Вскоре Бернстайн принял судьбоносное решение. Когда премьера мюзикла состоялась за пределами Нью-Йорка, в Вашингтоне, он принял предложение возглавить Нью-Йоркский филармонический оркестр, где старый друг – Карлос Мозли, бывший музыкальный офицер в Баварии – поднимался на самый верх административной иерархии. Возможно, Бернстайн думал, что сможет, как его кумир Малер, дирижировать во время сезона, а сочинять летом. Но Малер не читал лекций, не участвовал в ток-шоу, викторинах и вечеринках и не произносил политических речей.
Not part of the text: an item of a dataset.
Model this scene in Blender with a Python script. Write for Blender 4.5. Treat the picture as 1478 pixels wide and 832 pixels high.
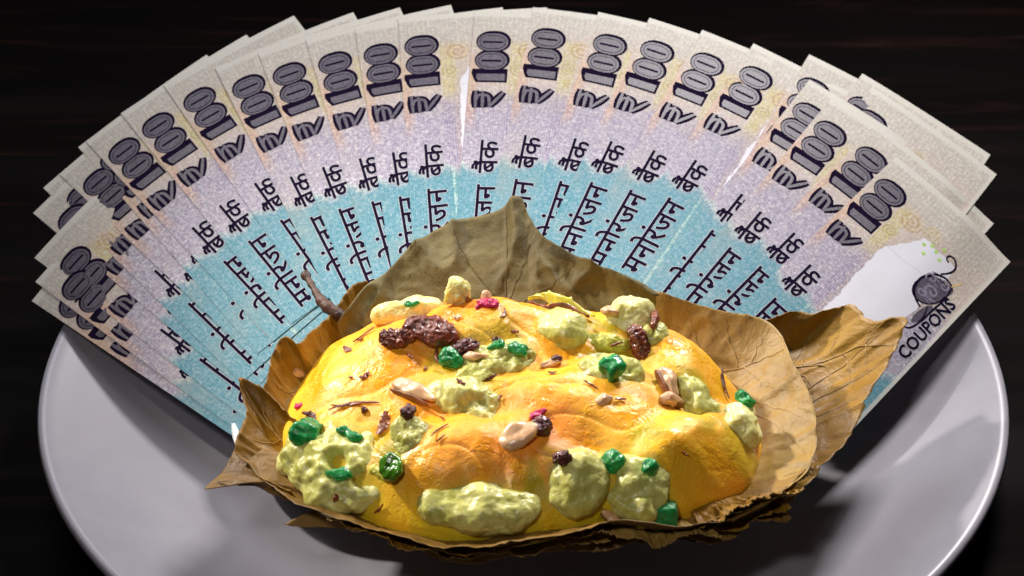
import bpy, bmesh, math, random
import numpy as np
from mathutils import Vector, Matrix, noise
from mathutils.bvhtree import BVHTree

random.seed(7)
for o in list(bpy.data.objects):
    bpy.data.objects.remove(o)
sc = bpy.context.scene
COL = sc.collection
R = math.radians

# ------------------------------------------------------------------ camera
PITCH = R(35)
CAM = Vector((0.0, -0.78703, 0.64445))
cd = bpy.data.cameras.new('camera')
cam = bpy.data.objects.new('camera', cd)
COL.objects.link(cam)
cam.location = CAM
cam.rotation_euler = (R(90) - PITCH, 0, 0)
cd.sensor_width = 36
cd.lens = 85.25
cd.clip_start = 0.05
cd.clip_end = 50
cd.dof.use_dof = True
cd.dof.focus_distance = 0.97
cd.dof.aperture_fstop = 18
sc.camera = cam

# ------------------------------------------------------------------ world and lamps
w = bpy.data.worlds.new('World')
sc.world = w
w.use_nodes = True
w.node_tree.nodes['Background'].inputs[0].default_value = (0.75, 0.6, 0.55, 1)
w.node_tree.nodes['Background'].inputs[1].default_value = 0.03

def lamp(name, kind, loc, target, power, col, size=0.1, size_y=None, cone=40, blend=1.0):
    l = bpy.data.lights.new(name, kind)
    l.energy = power
    l.color = col
    if kind == 'AREA':
        l.shape = 'RECTANGLE'
        l.size = size
        l.size_y = size_y or size
        l.spread = R(75)
    else:
        l.shadow_soft_size = size
        l.spot_size = R(cone)
        l.spot_blend = blend
    o = bpy.data.objects.new(name, l)
    COL.objects.link(o)
    o.location = loc
    o.rotation_euler = (Vector(target) - Vector(loc)).to_track_quat('-Z', 'Y').to_euler()
    return o

lamp('key_spot', 'SPOT', (-0.72, 0.40, 0.68), (0.035, -0.05, 0.06), 66, (1.0, 0.93, 0.82), 0.032, cone=20, blend=0.9)
lamp('softbox_back_right', 'AREA', (0.36, 0.70, 0.80), (0.10, 0.03, 0.06), 2.5, (1.0, 0.96, 0.94), 0.24, 0.18)
lamp('softbox_back_left', 'AREA', (-0.42, 0.80, 0.72), (-0.06, 0.03, 0.03), 0.75, (0.88, 0.91, 1.0), 0.5, 0.3)
lamp('softbox_front', 'AREA', (-0.25, -0.65, 0.95), (0.0, 0.0, 0.05), 0.5, (1.0, 0.95, 0.9), 0.12, 0.12)

vs = sc.view_settings
vs.view_transform = 'Standard'
vs.look = 'None'
vs.exposure = 0
vs.gamma = 1
vs.use_curve_mapping = False
sc.cycles.max_bounces = 8
sc.cycles.use_denoising = True

# ------------------------------------------------------------------ helpers
FPX = 3500.0
FW = Vector((0, math.cos(PITCH), -math.sin(PITCH)))
RT = Vector((1, 0, 0))
UP = RT.cross(FW)

def ray(x, y):
    return FW + RT * ((x - 739) / FPX) + UP * ((416 - y) / FPX)

def at(x, y, zmm):
    """the point of the place that stands zmm above the table and is seen at x, y of the photograph"""
    d = ray(x, y)
    return CAM + d * ((zmm / 1000 - CAM.z) / d.z)

def link(name, me, mats=None, parent=None, smooth=True):
    o = bpy.data.objects.new(name, me)
    COL.objects.link(o)
    if mats:
        for m in (mats if isinstance(mats, (list, tuple)) else [mats]):
            if m.name not in [s.name for s in me.materials if s]:
                me.materials.append(m)
    if parent:
        o.parent = parent
    if smooth and len(me.polygons):
        me.polygons.foreach_set('use_smooth', [True] * len(me.polygons))
    return o

def mesh(name, verts, faces):
    me = bpy.data.meshes.new(name)
    me.from_pydata([tuple(v) for v in verts], [], faces)
    me.update()
    return me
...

Безусловно, Бернстайн многого добился с Нью-Йоркской филармонией – концерты для молодежи, продвижение своих коллег – американских композиторов, открытие Чарльза Айвза, – но за 12 лет он создал всего две крупные работы: безупречные “Чичестерские псалмы” и тошнотворно проповедническую Третью симфонию “Кадиш”. Тем временем жилые кварталы из “Вестсайдской истории” были разрушены, чтобы дать место высококультурному колоссу, Линкольн-центру, новому дому оркестра. Если Бернстайн и смирился с тем, чтобы быть только интерпретатором музыки других, то, возможно, эту идею заронил не кто иной, как Копланд. В 1943 году Копланд написал письмо: “Не забывай о линии нашей партии – впереди тебя ждет большое будущее дирижера, и все, что ведет не в ту сторону, – это опухоль на политическом теле”.